No roof is too small!

As Matt says,

“There is a disproportionate number of solar panel installations on detached and semi-detached houses compared to terraced houses, for example, because they tend to have bigger roof spaces and arguably more disposable incomes. However, solar panels are still worth looking at if you are a family of 2 in a terraced property. If you are going to stay put and can fit 8 panels, it’s still worthwhile.”

He also points out that the cost of the panels themselves is relatively inexpensive: It’s the system that costs the money, plus the scaffolding and electricians, which adds to the cost of the initial installation and cannot be bypassed. One of Matt’s key pointers is to avoid any installer who says they don’t need to erect scaffolding.

As he says,

“There is no safe short cut, and this is important to protect the structure of the roof and to ensure a safe and effective installation.”

He also recommends being aware of any issues that might affect either the installation or the effectiveness of a solar system. A good installer will check the condition of the roof and its support to ensure it can take the weight of the panels, and shading caused by trees or chimneys will have a negative impact on the effectiveness of any system.

Understand the whole system

In addition, Matt says:

“I’d advise householders to have a good understanding of what they need in order to buy the system that’s right for them. Also, be aware that solar panels alone won’t be enough, and you will need an inverter and battery system as well. This is particularly important in winter when there is less sun as the battery will be providing the electricity to your home.”

When it comes to the battery, Matt makes an excellent point:

“The capacity of your battery isn’t what you get. The battery needs to store 10% of its capacity and if it goes below this it will effectively go into defence mode and will pull power from the grid to maintain its reserve level. So if you think you need, for example, a 10kW battery to power your energy needs, you will get that minus 10%. This is something that particularly affects smaller batteries without huge capacity in the first place. Don’t forget as well that battery performance drops in cold weather, as with electric cars.”

Matt also recommends getting to know your system’s interface, that is, the system by which you set up and manage your electricity. He says,

“Because a domestic solar system involves a fair amount of technology, some of the apps might seem a bit complicated, so make sure you have a good understanding of what you can do with them and how they work to get the best out of your system. Any decent installer will have a thorough understanding of them and will be able to talk you through them.”

Working with your solar electricity supply

When it comes to managing the electricity supply, there are 3 tiers to it: firstly, use what you generate, then your battery will store the excess, and after that you can potentially sell back to the grid.
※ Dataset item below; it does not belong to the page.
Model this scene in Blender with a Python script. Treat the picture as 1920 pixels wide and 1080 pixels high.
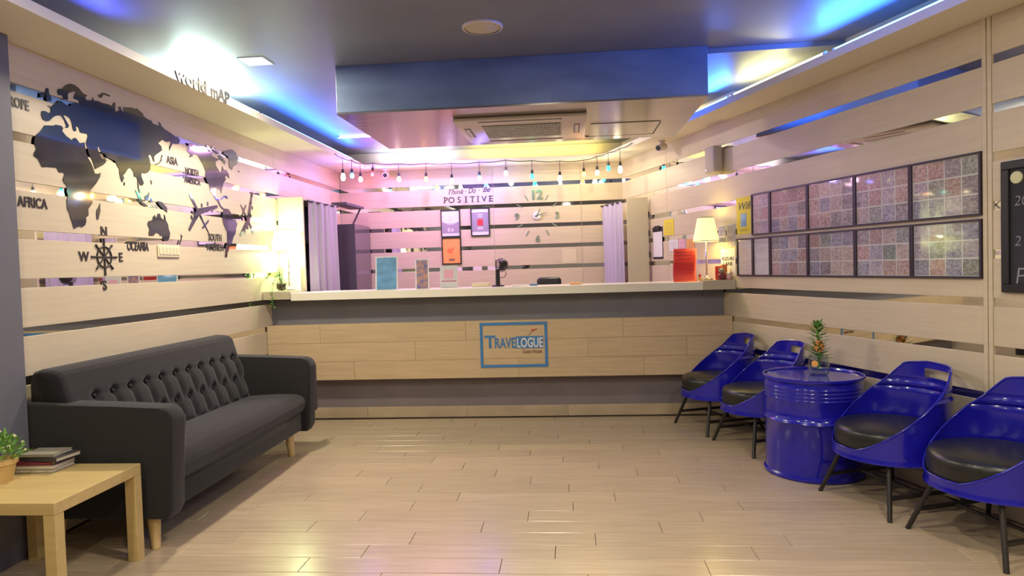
import bpy, bmesh, math, random
from mathutils import Vector, Matrix
random.seed(7)
for o in list(bpy.data.objects): bpy.data.objects.remove(o)
scene = bpy.context.scene
COL = scene.collection
PI = math.pi

# ------------------------------------------------------------------ camera
F, H, YAW, PIT, ROL, RW = 1265.0, 1.326, .0840, -.0317, -.0301, .3295
_fwd = Vector((-math.sin(YAW)*math.cos(PIT), math.cos(YAW)*math.cos(PIT), math.sin(PIT)))
_r = Vector((math.cos(YAW), math.sin(YAW), 0)); _u = _r.cross(_fwd)
RT = math.cos(ROL)*_r + math.sin(ROL)*_u
UP = -math.sin(ROL)*_r + math.cos(ROL)*_u
CAM = Vector((0, 0, H))
cd = bpy.data.cameras.new('camera'); cam = bpy.data.objects.new('camera', cd); COL.objects.link(cam)
cd.sensor_width = 36; cd.lens = F*36/1920; cd.clip_start = .05
m = Matrix.Identity(4)
for i in range(3):
    m[i][0], m[i][1], m[i][2], m[i][3] = RT[i], UP[i], -_fwd[i], CAM[i]
cam.matrix_world = m
scene.camera = cam

# ------------------------------------------------------------------ view, world, lights
vs = scene.view_settings
vs.view_transform = 'Standard'; vs.look = 'None'; vs.gamma = 1; vs.use_curve_mapping = False
vs.exposure = 0.0
w = bpy.data.worlds.new('world'); scene.world = w; w.use_nodes = True
w.node_tree.nodes['Background'].inputs[0].default_value = (.5, .55, .7, 1)
w.node_tree.nodes['Background'].inputs[1].default_value = .05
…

What this means is that, for example, when you are on holiday, the system is still generating power and the batteries will be full so in this scenario you will be able to sell the excess.

One of the things that some homeowners might not appreciate is the need to work with the system once it’s installed. In order to gain the most benefit and to increase your chances of being off-grid, there are also some lifestyle habits that will need to change. Matt says:

“We are much more aware of how much electricity we use now we have the solar panels. As a family of 5, we need to be able to run the house in a way that suits us but to ensure we aren’t pulling from the grid we’ve changed some habits slightly. We run our washing machine and dishwasher in off-peak hours. We make more use of our air fryer and we only fill the kettle up for as much water as we need. It’s the big stuff that uses more power so we are more aware of when and how often we use them now. The idea is not to drain the battery and therefore to be able to live off the grid.”